Q.3位決定戦の第3ラウンドでそれまで着ていなかった上着を着たと思うのですが、どういう意図があったのですか?
Shigekix:動きですね。立ち踊りから回転技に入ったときに肘を床に当てながらバランスをとるような技をしたんですけど、そのために着ました。上着を着ている方が滑りもよくなり、その技を一番いい状態で出せますし、今までも上着を着て練習や本番で踊っているので、このパリでも着ました。
Q.実際にご自身でパリ五輪の映像は見られました?
Shigekix:一回全部見ましたね。中継映像の振り返りや各メディアが上げていた切り取り映像をできるだけ見漁りました。
Q.見返そうと思ったのはなぜですか?
Shigekix:単純に自分がステージから見えている景色は鮮明に覚えていて、自分の中で楽しかったという感覚はあるのですけど、実際お客さんから見てどういうふうに見えていたのかとか、中継を見て応援してくださった皆さんからはどう見えていたのかという、その視点から見たいなというふうに思ったので見ましたね。
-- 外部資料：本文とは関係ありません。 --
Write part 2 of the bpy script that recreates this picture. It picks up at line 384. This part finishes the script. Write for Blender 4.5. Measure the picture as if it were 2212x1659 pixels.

Q.Shigekix選手はどういうものを伝えたいと思ってバトルされていたんですか?
Shigekix:いちダンサーとして、Shigekixが挑む姿を通して伝えたかったことは、何かに全力で挑んでその瞬間・空間を存分に楽しんでいるということですね。現場や画面で見たというフィルターのかかった伝え方にはなってしまうのですけど、「今自分が熱中しているものにShigekixさんと同じように楽しんで挑みたいと思った」とか「明日の仕事頑張れそうです」という反響をいただいて、自分はブレイキンでしか伝えられないかもしれないけど、でもブレイキンで伝えられるブレイキンだけに限らないものってあるなと思っているので、それを伝えたかったというのが一番ですね。